A juíza Márcia Padula Mucenic, da 6ª Vara do Trabalho de Porto Alegre, reconheceu a despedida discriminatória de uma imigrante haitiana que atuava como auxiliar de limpeza em um abrigo de menores, por meio de uma empresa terceirizada.
Além da indenização por danos morais, de R$ 15 mil, a fundação estadual, tomadora dos serviços, e a empregadora foram condenadas, solidariamente, a remunerar em dobro a empregada desde a despedida imotivada até a data da sentença (artigo 4º, II, da Lei nº 9.029/95). O valor provisório da condenação é de R$ 40 mil.
Em audiência, as testemunhas confirmaram que a despedida aconteceu a pedido da fundação e que a empregadora nada fez para manutenção do contrato, uma vez que não havia queixas prévias sobre o desempenho da trabalhadora. De acordo com as provas documentais, a empregada era assídua e não houve qualquer advertência ou reprovação relacionada ao trabalho.
Alegações das rés
Nas defesas, a fundação e a prestadora de serviços afirmaram que a rescisão aconteceu em razão do término do contrato por tempo determinado. Alegaram, ainda, que outras empregadas foram dispensadas no mesmo período, o que, no entanto, não foi comprovado.

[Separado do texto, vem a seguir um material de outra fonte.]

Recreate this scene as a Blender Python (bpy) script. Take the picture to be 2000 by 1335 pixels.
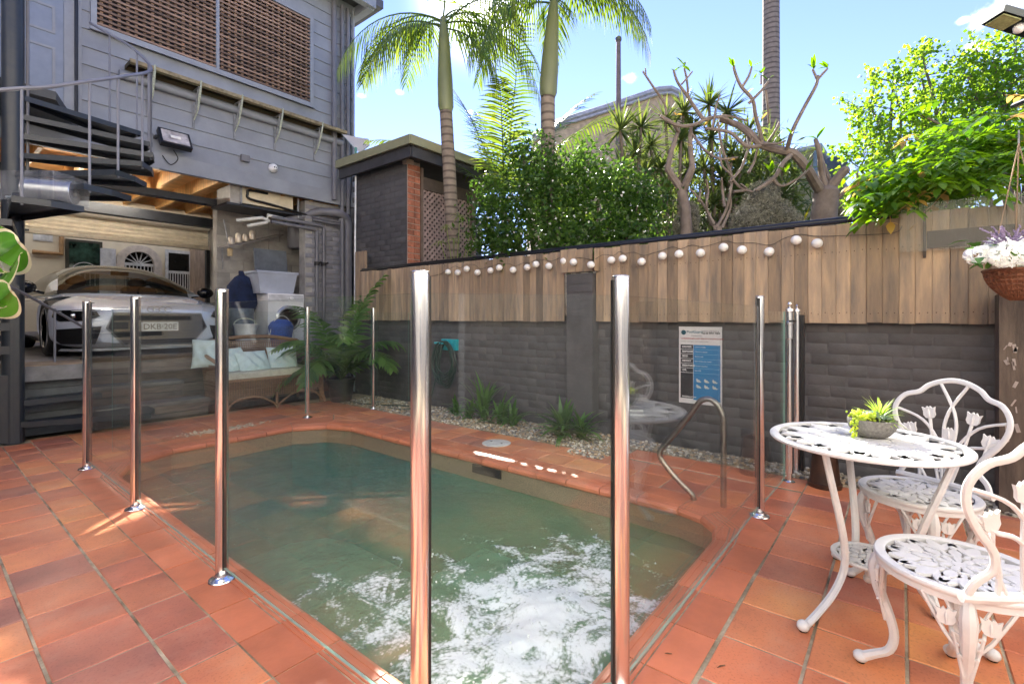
import bpy, math, random
import numpy as np
from math import sin, cos, pi, radians, sqrt, atan2
from mathutils import Vector, Matrix, noise
random.seed(11); rng = np.random.default_rng(7)
for o in list(bpy.data.objects): bpy.data.objects.remove(o)
SC = bpy.context.scene; COL = SC.collection
# ---------------------------------------------------------------- camera
CAMH = 1.13
cd = bpy.data.cameras.new('camera'); cam = bpy.data.objects.new('camera', cd); COL.objects.link(cam)
cd.sensor_width = 36; cd.lens = 951/2000*36; cd.shift_y = -0.02375; cd.clip_start = .05; cd.clip_end = 2000
cam.location = (0, 0, CAMH); cam.rotation_euler = (radians(90), 0, -math.atan2(.7812, .6243))
SC.camera = cam
# ---------------------------------------------------------------- world, sun, exposure
SUN_AZ = math.atan2(.7332, .6800); SUN_EL = radians(33.3)
w = bpy.data.worlds.new('World'); SC.world = w; w.use_nodes = True
nt = w.node_tree; N = nt.nodes; L = nt.links
bg = N['Background']; sky = N.new('ShaderNodeTexSky'); sky.sky_type = 'NISHITA'; sky.sun_disc = False
sky.sun_elevation = SUN_EL; sky.sun_rotation = SUN_AZ; sky.air_density = 1.0; sky.dust_density = 0.0; sky.ozone_density = 2.2; sky.altitude = 0
bg.inputs[1].default_value = 0.062
tcw = N.new('ShaderNodeTexCoord')
# small fair-weather clouds: puffs at fixed directions of the sky, broken up by noise
def wdir(px, py):
    l = (px-1000)/951; v = Vector((.7812+.6243*l, .6243-.7812*l, (620-py)/951)); return v.normalized()
nz = N.new('ShaderNodeTexNoise'); nz.inputs['Scale'].default_value = 17; nz.inputs['Detail'].default_value = 6; nz.inputs['Roughness'].default_value = .62
L.new(tcw.outputs['Generated'], nz.inputs['Vector'])
acc = None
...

Com base no entendimento do Supremo Tribunal Federal (STF), a juíza Márcia destacou que a Administração Pública deve motivar, com fundamentos razoáveis, a despedida de empregados públicos. Isso em razão dos princípios constitucionais da impessoalidade, publicidade e moralidade.
“A segunda reclamada, na qualidade de tomadora dos serviços, só poderia licitamente requerer a substituição de trabalhadores à empresa terceirizada mediante justa e fundamentada motivação baseada na má-prestação dos serviços pelo empregado. À empresa contratada, por sua vez, cabe acolher o requerimento da tomadora somente se ficar constatado o descumprimento das obrigações relativas à execução do serviço”, afirmou a magistrada.
Também fundamentou a sentença o Protocolo de Julgamento com Perspectiva Racial do Conselho Nacional de Justiça (CNJ, 2024).
“Em razão das raízes históricas em que se funda o Brasil desde a colonização portuguesa, que adotou o modelo escravocrata de trabalho desde a sua origem, vivemos em constante convivência e contato com o que se conhece como Racismo Estrutural. Como um fenômeno decorrente da estrutura da sociedade brasileira, grupos racialmente identificados são discriminados de forma sistemática, direta e indiretamente, consciente e inconscientemente, e de forma indevidamente naturalizada”, ressaltou.
Análise do caso
Para a juíza, a discriminação se torna ainda mais grave quando é múltipla ou interseccional, o que ocorre quando dois ou mais fatores discriminatórios recaem sobre um mesmo indivíduo, agravando a vulnerabilidade: “É o caso da autora, que é mulher, negra e estrangeira e está vulnerável a discriminações de gênero, de raça e de origem”, concluiu a magistrada.
A fundação e a empregadora apresentaram recurso ao Tribunal Regional do Trabalho da 4ª Região (TRT4).